Rattle published it on their site the following Tuesday, and to my astonishment, it was shared more than 1,000 times
from their web page.
Still, the fires burned on and the smoke blanketed us with its netherworld. So I just stuck with it, writing poems about smoke and fire, each with that day’s air quality index noted on it. There were poems about angry meteorologists, weary berry pickers, finding ash inside the car, the
language of evacuation orders, and fashion-forward smoke masks. It was like a
bottomless well; writing them was almost effortless. Out of the 33 poems I
wrote in August, only 4 weren’t about smoke or fire. And then, late in the
month, we suddenly got a clear day, and then one that wasn’t too bad.

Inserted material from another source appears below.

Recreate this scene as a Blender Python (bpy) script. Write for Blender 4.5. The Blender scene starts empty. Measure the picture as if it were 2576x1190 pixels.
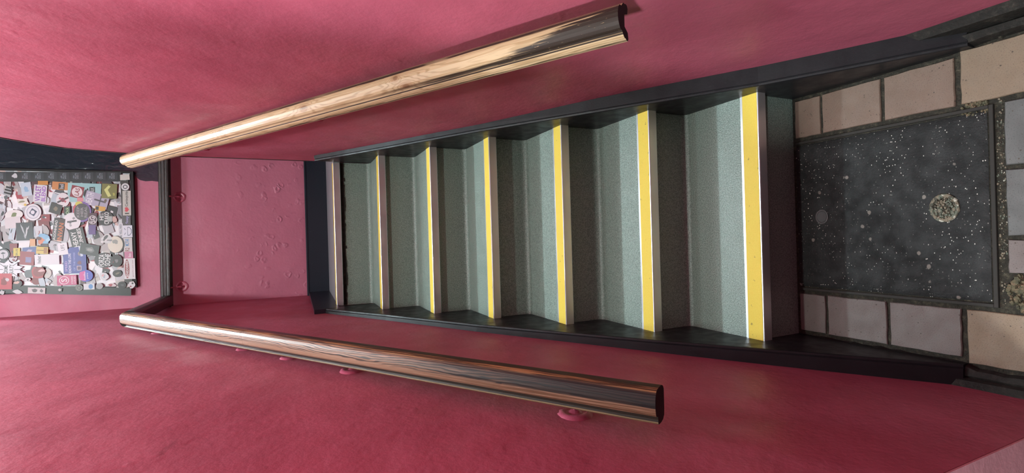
import bpy, math, random
from mathutils import Vector, Matrix
random.seed(7)
C = bpy.context.scene.collection
# ---------------------------------------------------------------- camera
F = 1209.1
CAM = Vector((-0.03918, -1.06336, 1.57026))
RGT = Vector((0.99957978, -0.01132810, -0.02668206))     # phone held upright: its right
UP  = Vector((0.02897250, 0.41975239, 0.90717613))
BCK = Vector((0.00092327, -0.90756796, 0.41990421))
cd = bpy.data.cameras.new('camera'); cam = bpy.data.objects.new('camera', cd); C.objects.link(cam)
cd.sensor_fit = 'HORIZONTAL'; cd.sensor_width = 36; cd.lens = 36*F/2576; cd.clip_start = .02
m3 = Matrix((-UP, RGT, BCK)).transposed()                # the picture lies on its side
cam.matrix_world = Matrix.Translation(CAM) @ m3.to_4x4()
bpy.context.scene.camera = cam
# ---------------------------------------------------------------- world, lights, exposure
w = bpy.data.worlds.new('world'); bpy.context.scene.world = w; w.use_nodes = True
w.node_tree.nodes['Background'].inputs[0].default_value = (.80, .90, 1, 1)
w.node_tree.nodes['Background'].inputs[1].default_value = .025
def lamp(name, loc, energy, color, radius):
    l = bpy.data.lights.new(name, 'POINT'); l.energy = energy; l.color = color; l.shadow_soft_size = radius
    o = bpy.data.objects.new(name, l); o.location = loc; C.objects.link(o); return o
lamp('stair_light', (-.22, .02, 3.40), 122, (.86, 1, .94), .05)
lamp('upper_hall_light', (0.12, 3.00, 4.30), 330, (.74, .96, 1), .07)
lamp('landing_light', (-.10, .85, 3.50), 48, (.76, .97, 1), .16)
lamp('entrance_light', (-1.10, -1.17, 2.25), 190, (.90, .98, 1), .07)
vs = bpy.context.scene.view_settings
vs.view_transform = 'Standard'; vs.look = 'None'; vs.exposure = 0; vs.gamma = 1; vs.use_curve_mapping = False
# ---------------------------------------------------------------- helpers
def ray(px, py):
    return RGT*((595-py)/F) + UP*((1288-px)/F) - BCK
def hit(px, py, ax, val):
    d = ray(px, py); t = (val-CAM[ax])/d[ax]; return CAM + d*t
def obj(name, verts, faces, mat, parent=None, uvs=None, smooth=False):
    me = bpy.data.meshes.new(name); me.from_pydata([tuple(v) for v in verts], [], faces); me.update()
    if uvs:
        l = me.uv_layers.new(name='UVMap')
        for p in me.polygons:
            for li in p.loop_indices: l.data[li].uv = uvs[me.loops[li].vertex_index]
    if smooth:
        for p in me.polygons: p.use_smooth = (len(p.vertices) <= 4)
    if mat: me.materials.append(mat)
    o = bpy.data.objects.new(name, me); C.objects.link(o)
    if parent: o.parent = parent
    return o
def tag(o, label=None, cat=None, group=None, kind=None):
    if label: o['label'] = label
    if cat: o['category'] = cat
    if group: o['group'] = group
    if kind: o['kind'] = kind
    return o
def empty(name, loc=(0,0,0)):
    o = bpy.data.objects.new(name, None); C.objects.link(o); o.location = loc; o.empty_display_size = .05; return o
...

A few
days later, we got two incredibly beautiful, clear days in a row. Now we’ve had
about a week of good air. And either I was sick of writing about smoke or the
muse had finally blown away, because the fire poems didn't come as
easily without that smoke right in front of my face, right in my nose**. One of
the last poems of the month was about a horse. Just a horse, not a horse breathing
smoke or running from fire.
So now I have to figure out if all
these poems add up to anything, a chapbook or section in a full-length collection. I’m not sure how they hold together on their own; I feel like they
need a few longer poems (like “To the Firefighters Sleeping in the Yard”) to
anchor them, or hang them from, or some other awkward metaphor***.
As for the mechanics of the writing, I wrote poems mostly in
batches this year, two or three every few days, rather than one per day. I’ve found that with these short
postcard poems, I don’t get my engine running hot enough with just one
poem. If I can sit down long enough to write two or three, the second and third
are usually better poems than the first one. Also, this was the first year that
I wrote every single poem on a keyboard, none by hand. Right at the start I
made the decision to write on my Bluetooth keyboard that talks to my iPad. It
was partly a practical decision to make sure the poems would all be in one
place and backed up (via my Notes app); I got a little sloppy last year and
have never gathered all of that year’s poems and typed them up, although I think I know which notebooks they’re in.
It was also an aesthetic choice; I tend to write more heedlessly and intuitively
on a keyboard because I can write faster on it than by hand, and I was curious
how that would affect the poems. I think the experiment worked; that voice
seems to be flowing better than the handwritten voice. (Who knew such things
could have their own voice?)
Linocut, Mt. Ashland Cabin. Note that in the smoky photos above, that's Grizzly Peak, our other iconic mountain. |
And this year I again printed up my own postcards to be sure that
each had plenty of writing room, which is an issue for me because
apparently I blather on. This year I decided to use one of my own linocuts, a
landscape called Mt. Ashland Cabin
that has a swirling shape on the left that was based on a wisteria trunk, but
came out looking like—sorta—fire. I got those cards printed long before I knew
I was going to be writing about fire and smoke; it just worked out that way.
Now it looks more ominous than I’d planned.
As always, the August PoPoFest was great fun, and remarkably productive artistically. And I got some wonderful work from the other participants—some even hand-make their cards with amazing visual art. I highly recommend it.
* Ask any writer over 50 about their “lucky mailbox,” and
they’ll probably have one even though we rarely send out submissions by mail
anymore.
** On pretty bad days, it smelled like somebody had built a
campfire in my living room. On the really
bad days, it was like someone had built a campfire in my nose. There’s no other
way to describe it.
*** I am poemed out. Fresh out of metaphors.